BEGIN

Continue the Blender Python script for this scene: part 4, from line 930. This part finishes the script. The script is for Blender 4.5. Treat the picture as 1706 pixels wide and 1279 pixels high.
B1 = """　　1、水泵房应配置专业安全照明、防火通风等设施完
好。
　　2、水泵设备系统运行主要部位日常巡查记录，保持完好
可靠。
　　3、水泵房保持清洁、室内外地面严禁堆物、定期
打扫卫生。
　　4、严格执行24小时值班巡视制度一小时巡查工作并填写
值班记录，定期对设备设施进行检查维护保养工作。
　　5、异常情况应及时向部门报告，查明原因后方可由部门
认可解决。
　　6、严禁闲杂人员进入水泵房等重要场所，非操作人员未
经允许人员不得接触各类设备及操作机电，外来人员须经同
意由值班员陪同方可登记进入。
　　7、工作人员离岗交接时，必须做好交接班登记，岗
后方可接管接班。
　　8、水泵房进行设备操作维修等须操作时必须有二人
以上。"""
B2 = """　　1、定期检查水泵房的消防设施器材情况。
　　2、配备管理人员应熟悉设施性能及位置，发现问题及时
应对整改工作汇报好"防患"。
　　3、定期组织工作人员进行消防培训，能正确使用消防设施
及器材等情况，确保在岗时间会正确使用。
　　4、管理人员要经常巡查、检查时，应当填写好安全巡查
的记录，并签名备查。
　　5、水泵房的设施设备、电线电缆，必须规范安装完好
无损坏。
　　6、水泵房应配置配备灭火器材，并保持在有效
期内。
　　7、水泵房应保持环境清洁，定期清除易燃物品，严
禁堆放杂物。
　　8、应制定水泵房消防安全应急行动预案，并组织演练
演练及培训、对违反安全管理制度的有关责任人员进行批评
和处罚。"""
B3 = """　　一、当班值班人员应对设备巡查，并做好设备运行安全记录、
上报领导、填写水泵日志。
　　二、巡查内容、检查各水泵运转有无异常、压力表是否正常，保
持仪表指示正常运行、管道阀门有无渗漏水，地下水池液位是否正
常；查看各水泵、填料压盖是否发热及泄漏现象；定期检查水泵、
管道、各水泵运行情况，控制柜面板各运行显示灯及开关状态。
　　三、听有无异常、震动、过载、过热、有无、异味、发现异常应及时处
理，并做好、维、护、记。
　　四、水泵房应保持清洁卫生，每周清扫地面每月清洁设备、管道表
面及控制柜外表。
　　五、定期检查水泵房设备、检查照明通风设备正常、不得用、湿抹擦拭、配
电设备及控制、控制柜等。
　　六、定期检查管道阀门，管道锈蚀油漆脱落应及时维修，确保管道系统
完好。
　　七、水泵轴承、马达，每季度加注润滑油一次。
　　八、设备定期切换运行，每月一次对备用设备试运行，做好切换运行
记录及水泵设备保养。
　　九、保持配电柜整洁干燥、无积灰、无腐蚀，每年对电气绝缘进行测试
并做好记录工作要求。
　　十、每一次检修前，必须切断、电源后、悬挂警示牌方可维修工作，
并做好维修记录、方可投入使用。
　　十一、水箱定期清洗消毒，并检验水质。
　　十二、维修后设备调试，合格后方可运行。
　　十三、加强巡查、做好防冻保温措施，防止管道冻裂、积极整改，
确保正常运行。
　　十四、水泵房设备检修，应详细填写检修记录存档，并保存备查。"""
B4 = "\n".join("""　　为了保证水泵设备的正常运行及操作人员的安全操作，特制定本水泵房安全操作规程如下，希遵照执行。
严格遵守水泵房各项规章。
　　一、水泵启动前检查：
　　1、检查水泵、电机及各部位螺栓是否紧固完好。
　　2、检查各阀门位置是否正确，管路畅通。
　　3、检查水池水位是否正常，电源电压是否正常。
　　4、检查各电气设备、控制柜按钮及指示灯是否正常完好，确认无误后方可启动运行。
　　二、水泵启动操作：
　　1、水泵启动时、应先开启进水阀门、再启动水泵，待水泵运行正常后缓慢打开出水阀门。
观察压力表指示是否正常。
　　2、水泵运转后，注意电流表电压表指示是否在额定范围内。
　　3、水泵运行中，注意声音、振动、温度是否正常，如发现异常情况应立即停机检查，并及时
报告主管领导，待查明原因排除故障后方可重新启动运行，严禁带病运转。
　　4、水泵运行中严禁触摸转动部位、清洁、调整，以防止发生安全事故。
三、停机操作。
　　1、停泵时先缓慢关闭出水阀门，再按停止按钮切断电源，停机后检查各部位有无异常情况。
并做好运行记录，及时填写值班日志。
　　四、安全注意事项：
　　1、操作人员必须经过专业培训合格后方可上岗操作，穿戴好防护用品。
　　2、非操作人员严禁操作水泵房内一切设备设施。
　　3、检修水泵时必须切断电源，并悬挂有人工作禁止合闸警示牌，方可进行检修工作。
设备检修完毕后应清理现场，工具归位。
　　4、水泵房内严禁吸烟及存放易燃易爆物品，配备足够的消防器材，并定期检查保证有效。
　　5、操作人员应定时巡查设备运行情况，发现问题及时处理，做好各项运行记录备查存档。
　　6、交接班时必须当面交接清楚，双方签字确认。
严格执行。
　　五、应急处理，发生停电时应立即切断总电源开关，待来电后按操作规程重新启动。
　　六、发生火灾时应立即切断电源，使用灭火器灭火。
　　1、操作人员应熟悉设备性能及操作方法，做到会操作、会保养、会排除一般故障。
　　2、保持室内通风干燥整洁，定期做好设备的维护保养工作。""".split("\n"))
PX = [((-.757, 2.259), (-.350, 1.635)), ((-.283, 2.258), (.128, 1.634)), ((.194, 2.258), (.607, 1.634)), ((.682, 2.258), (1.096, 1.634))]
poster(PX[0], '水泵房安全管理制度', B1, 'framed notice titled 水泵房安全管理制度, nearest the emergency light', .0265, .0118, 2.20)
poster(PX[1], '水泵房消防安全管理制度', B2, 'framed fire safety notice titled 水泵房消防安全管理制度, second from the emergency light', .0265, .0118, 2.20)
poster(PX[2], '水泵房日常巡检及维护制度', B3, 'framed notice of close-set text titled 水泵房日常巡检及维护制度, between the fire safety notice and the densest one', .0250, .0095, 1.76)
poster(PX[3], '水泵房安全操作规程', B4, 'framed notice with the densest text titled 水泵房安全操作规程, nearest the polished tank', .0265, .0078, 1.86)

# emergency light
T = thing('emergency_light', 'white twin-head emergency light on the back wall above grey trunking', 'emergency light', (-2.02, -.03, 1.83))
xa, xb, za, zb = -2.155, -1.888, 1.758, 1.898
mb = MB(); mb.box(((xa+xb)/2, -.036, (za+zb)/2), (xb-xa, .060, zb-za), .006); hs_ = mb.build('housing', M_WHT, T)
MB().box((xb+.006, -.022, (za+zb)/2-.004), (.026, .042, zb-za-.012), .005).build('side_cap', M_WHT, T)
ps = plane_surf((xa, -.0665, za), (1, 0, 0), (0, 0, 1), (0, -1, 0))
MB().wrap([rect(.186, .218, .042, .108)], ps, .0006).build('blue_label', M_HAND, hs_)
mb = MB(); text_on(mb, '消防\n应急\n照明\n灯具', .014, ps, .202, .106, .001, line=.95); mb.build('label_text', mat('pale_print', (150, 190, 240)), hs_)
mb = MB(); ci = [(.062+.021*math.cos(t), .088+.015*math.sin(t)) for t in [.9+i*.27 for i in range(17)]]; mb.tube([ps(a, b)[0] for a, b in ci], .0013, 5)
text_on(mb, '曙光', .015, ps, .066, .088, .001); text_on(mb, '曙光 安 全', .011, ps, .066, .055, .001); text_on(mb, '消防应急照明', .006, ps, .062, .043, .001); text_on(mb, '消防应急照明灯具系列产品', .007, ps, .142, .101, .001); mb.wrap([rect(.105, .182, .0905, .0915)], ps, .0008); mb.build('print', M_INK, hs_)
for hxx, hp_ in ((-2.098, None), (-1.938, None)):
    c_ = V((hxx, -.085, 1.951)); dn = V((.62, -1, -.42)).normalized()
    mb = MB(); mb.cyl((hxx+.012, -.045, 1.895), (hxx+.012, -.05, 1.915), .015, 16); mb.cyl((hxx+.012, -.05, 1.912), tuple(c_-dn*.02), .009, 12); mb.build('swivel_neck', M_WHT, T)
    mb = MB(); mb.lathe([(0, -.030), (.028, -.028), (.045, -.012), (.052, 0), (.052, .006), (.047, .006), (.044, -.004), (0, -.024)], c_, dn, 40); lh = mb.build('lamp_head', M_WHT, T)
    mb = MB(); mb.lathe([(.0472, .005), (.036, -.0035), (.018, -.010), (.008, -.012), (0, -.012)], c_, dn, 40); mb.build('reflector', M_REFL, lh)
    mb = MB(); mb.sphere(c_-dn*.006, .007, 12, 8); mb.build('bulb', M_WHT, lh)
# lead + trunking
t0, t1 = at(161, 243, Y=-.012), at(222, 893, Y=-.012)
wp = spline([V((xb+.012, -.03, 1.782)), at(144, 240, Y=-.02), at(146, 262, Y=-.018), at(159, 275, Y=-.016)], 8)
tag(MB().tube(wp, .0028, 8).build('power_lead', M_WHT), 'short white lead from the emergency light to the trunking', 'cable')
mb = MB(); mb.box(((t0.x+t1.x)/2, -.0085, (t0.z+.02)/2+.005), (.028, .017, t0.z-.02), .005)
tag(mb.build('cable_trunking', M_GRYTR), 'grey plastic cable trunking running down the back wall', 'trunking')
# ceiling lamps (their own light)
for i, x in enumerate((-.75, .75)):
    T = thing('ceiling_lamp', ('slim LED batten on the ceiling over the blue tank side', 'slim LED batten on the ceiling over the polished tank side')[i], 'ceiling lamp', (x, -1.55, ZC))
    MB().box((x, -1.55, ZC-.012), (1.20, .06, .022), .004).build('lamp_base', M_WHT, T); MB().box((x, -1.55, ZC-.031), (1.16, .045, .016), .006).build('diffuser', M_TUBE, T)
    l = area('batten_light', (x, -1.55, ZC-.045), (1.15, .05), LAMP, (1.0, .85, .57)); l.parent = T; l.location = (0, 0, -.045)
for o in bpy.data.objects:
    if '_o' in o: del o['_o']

END

● SHORT PROBLEM: Extract each line holding the string "from".

● FINAL ANSWER:
Continue the Blender Python script for this scene: part 4, from line 930. This part finishes the script. The script is for Blender 4.5. Treat the picture as 1706 pixels wide and 1279 pixels high.
poster(PX[1], '水泵房消防安全管理制度', B2, 'framed fire safety notice titled 水泵房消防安全管理制度, second from the emergency light', .0265, .0118, 2.20)
tag(MB().tube(wp, .0028, 8).build('power_lead', M_WHT), 'short white lead from the emergency light to the trunking', 'cable')